After applying a protective coating onto the finished print, he paints over some of them with a dappled effect. It brings out his early training as a painter, which absorbed his artistic interests before he got involved with photography.

Times have changed a bit since he photographed a Jimi Hendrix concert in 1968. When the Rolling Stones performed there the following year, the stage was moved to one end of the arena, instead of being in the middle. That became the standard format afterwards, but that was the first time a touring show was set up that way, he said.

Access is a little different onstage too, he said. He used to be able to wander anywhere over the stage, but now it's more limited, since the advent of moving television and video cameras mounted on tracks. There's a safety issue there now that didn't used to be, he said.

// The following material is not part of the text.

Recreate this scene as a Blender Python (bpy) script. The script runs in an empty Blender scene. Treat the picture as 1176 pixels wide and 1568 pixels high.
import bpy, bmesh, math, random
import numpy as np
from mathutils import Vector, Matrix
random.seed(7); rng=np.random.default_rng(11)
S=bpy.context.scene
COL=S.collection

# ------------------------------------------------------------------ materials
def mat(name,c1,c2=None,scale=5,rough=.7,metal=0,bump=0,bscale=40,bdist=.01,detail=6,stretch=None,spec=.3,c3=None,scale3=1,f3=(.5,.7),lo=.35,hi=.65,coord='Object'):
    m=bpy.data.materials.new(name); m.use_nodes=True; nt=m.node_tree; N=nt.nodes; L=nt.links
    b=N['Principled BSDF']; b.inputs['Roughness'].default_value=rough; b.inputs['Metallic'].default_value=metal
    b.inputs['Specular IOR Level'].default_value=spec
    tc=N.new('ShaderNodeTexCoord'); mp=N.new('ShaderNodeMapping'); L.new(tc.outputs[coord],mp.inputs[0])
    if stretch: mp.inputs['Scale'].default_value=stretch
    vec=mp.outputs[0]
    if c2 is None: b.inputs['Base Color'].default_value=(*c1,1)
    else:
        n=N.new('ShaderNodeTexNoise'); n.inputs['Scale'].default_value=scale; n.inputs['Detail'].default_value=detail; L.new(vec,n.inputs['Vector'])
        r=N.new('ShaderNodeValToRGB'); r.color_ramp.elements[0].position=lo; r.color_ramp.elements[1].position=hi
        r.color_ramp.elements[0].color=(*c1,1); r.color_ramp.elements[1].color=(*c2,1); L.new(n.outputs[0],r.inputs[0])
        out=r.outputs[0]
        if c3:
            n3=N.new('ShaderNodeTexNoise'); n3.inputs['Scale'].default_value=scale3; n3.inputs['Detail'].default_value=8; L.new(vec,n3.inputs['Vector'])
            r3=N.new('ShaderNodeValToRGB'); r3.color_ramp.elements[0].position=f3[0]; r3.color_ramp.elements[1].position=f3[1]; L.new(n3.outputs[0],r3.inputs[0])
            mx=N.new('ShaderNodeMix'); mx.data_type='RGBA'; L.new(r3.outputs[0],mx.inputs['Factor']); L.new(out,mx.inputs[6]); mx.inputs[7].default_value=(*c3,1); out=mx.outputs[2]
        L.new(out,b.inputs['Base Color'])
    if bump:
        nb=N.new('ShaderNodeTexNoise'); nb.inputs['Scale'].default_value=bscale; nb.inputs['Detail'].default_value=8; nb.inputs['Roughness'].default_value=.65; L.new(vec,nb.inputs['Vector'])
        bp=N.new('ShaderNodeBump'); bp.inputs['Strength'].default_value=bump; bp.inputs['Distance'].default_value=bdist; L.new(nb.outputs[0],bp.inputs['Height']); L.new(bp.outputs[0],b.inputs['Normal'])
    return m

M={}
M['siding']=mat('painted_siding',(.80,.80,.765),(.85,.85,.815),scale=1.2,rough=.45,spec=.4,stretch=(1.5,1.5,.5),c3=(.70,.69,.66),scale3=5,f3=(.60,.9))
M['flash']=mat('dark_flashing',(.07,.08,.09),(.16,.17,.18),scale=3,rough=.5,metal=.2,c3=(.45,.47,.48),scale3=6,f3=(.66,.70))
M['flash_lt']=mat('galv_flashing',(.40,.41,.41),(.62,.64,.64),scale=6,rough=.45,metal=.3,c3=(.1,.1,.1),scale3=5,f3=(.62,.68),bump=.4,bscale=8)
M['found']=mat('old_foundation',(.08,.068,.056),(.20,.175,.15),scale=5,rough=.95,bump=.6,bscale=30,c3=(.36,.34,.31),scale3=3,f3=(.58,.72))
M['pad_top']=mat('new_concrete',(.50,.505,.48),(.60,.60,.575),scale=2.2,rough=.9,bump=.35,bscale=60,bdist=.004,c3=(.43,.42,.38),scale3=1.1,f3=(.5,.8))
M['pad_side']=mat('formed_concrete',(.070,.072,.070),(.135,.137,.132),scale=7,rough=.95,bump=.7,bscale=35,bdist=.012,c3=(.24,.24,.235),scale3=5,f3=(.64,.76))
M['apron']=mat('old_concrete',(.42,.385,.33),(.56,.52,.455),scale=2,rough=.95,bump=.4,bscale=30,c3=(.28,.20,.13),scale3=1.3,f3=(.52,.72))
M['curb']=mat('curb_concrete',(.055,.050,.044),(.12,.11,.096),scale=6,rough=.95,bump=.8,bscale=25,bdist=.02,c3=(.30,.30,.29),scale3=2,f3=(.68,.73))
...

And now it's a digital world, not the film based one of yesteryear. Kalinsky adapted easily, he said.

"It's made it more fun," he said. "You know if you did the right thing."

Across the hall from Kalinsky's collection is an exhibit of paintings and sculptures by artist Joe Fig. He's veered back and forth between the two genres; starting off his career as a painter, then turning to sculpture after about 10 years. About a decade later, he returned to focus again on painting. There's a connection though, between his sculptures and paintings. Some are small dioramas, others easels or recreations of artists' workspaces. "I was trying to find new ways of doing portraits," Fig said during an interview shortly before the opening of his exhibit. "I thought if I could see how they (the artists) worked, duplicate their process and duplicate the space they are working in, maybe I would become an abstract painter," he said with a grin.

"That didn't work, but it got me more involved than just artists and studios," he added.

Fig's paintings are impressive, and have a distinctive, unusual feel to them. One study of a now nearly forgotten French artist, Jean-Louis-Ernest Meissonnier is particularly striking, as well as one of Fig's personal favorites.

Meissonnier was a hugely successful and popular artist during the 1860s in Paris, and anyone who followed the art world of the time would have pegged him to be remembered as one of the most influential. But he was eclipsed by a then youngish group of Impressionists - Manet, Monet, Degas, Pissarro, and a few others.

This group is shown in another painting with a humorous twist, where six of the artists are portrayed as 20 something renegades instead of the old men with beards that history has left for us. The painting draws its inspiration from an early album cover of the music group "The Band" - those who wander over from the Kalinsky show will recognize it immediately.

Fig has portrayed Meissonnier in the course of painting a study of Napoleon. Meissonier was known for the great lengths he went to make his detailed paintings as accurate as possible. To paint the study of Napoleon, Meissonier waited for a snowy day in January to get the lighting just right. So when Fig went to paint the scene of Meissonier painting Napoleon, he did the same thing.

"I re-created the entire scene - got a mirror, built a wooden horse, waited for a snowy day in January and jumped on my horse," he said. A neighbor took photographs of it, and a helpful neighborhood dentist, who bore a remarkable resemblance to Meissonier, posed for the facial details, Fig said.

This will be Fig's first show in Vermont, and it will be on display at the arts center until Sept. 3. Kalinsky's show will be only on display until July 22, as will the Stamens and Stems exhibit of flowers.